— BEGIN —
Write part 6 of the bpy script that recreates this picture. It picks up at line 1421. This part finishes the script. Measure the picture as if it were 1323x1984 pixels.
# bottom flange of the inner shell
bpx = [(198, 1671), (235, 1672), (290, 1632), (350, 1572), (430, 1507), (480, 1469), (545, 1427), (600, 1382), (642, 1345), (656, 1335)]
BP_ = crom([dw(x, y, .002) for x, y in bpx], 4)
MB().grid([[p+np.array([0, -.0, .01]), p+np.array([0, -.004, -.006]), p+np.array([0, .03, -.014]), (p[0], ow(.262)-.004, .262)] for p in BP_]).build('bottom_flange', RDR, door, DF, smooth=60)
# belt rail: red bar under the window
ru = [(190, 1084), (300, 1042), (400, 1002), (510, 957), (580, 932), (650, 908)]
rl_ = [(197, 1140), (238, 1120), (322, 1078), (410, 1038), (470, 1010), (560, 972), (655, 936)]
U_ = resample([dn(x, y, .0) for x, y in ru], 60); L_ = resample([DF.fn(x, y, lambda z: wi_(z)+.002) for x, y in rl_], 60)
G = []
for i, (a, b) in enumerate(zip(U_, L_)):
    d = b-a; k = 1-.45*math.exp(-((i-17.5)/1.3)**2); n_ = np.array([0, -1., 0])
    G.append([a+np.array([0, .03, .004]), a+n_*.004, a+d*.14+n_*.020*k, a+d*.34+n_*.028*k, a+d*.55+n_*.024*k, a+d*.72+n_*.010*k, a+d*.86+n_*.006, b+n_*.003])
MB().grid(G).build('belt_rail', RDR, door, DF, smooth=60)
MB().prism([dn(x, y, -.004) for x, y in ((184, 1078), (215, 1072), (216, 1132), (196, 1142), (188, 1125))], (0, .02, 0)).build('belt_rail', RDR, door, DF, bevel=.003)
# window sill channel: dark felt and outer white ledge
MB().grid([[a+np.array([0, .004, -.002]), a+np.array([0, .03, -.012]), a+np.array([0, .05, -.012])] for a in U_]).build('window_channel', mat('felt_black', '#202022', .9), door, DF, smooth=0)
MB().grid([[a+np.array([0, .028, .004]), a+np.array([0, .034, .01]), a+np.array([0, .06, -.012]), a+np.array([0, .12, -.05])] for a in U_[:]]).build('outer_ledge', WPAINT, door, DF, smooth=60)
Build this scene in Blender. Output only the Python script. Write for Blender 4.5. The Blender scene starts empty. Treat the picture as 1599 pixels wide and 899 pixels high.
— END —
Repeat the data exactly. Leave nothing out.

Write part 6 of the bpy script that recreates this picture. It picks up at line 1421. This part finishes the script. Measure the picture as if it were 1323x1984 pixels.
# bottom flange of the inner shell
bpx = [(198, 1671), (235, 1672), (290, 1632), (350, 1572), (430, 1507), (480, 1469), (545, 1427), (600, 1382), (642, 1345), (656, 1335)]
BP_ = crom([dw(x, y, .002) for x, y in bpx], 4)
MB().grid([[p+np.array([0, -.0, .01]), p+np.array([0, -.004, -.006]), p+np.array([0, .03, -.014]), (p[0], ow(.262)-.004, .262)] for p in BP_]).build('bottom_flange', RDR, door, DF, smooth=60)
# belt rail: red bar under the window
ru = [(190, 1084), (300, 1042), (400, 1002), (510, 957), (580, 932), (650, 908)]
rl_ = [(197, 1140), (238, 1120), (322, 1078), (410, 1038), (470, 1010), (560, 972), (655, 936)]
U_ = resample([dn(x, y, .0) for x, y in ru], 60); L_ = resample([DF.fn(x, y, lambda z: wi_(z)+.002) for x, y in rl_], 60)
G = []
for i, (a, b) in enumerate(zip(U_, L_)):
    d = b-a; k = 1-.45*math.exp(-((i-17.5)/1.3)**2); n_ = np.array([0, -1., 0])
    G.append([a+np.array([0, .03, .004]), a+n_*.004, a+d*.14+n_*.020*k, a+d*.34+n_*.028*k, a+d*.55+n_*.024*k, a+d*.72+n_*.010*k, a+d*.86+n_*.006, b+n_*.003])
MB().grid(G).build('belt_rail', RDR, door, DF, smooth=60)
MB().prism([dn(x, y, -.004) for x, y in ((184, 1078), (215, 1072), (216, 1132), (196, 1142), (188, 1125))], (0, .02, 0)).build('belt_rail', RDR, door, DF, bevel=.003)
# window sill channel: dark felt and outer white ledge
MB().grid([[a+np.array([0, .004, -.002]), a+np.array([0, .03, -.012]), a+np.array([0, .05, -.012])] for a in U_]).build('window_channel', mat('felt_black', '#202022', .9), door, DF, smooth=0)
MB().grid([[a+np.array([0, .028, .004]), a+np.array([0, .034, .01]), a+np.array([0, .06, -.012]), a+np.array([0, .12, -.05])] for a in U_[:]]).build('outer_ledge', WPAINT, door, DF, smooth=60)
Build this scene in Blender. Output only the Python script. Write for Blender 4.5. The Blender scene starts empty. Treat the picture as 1599 pixels wide and 899 pixels high.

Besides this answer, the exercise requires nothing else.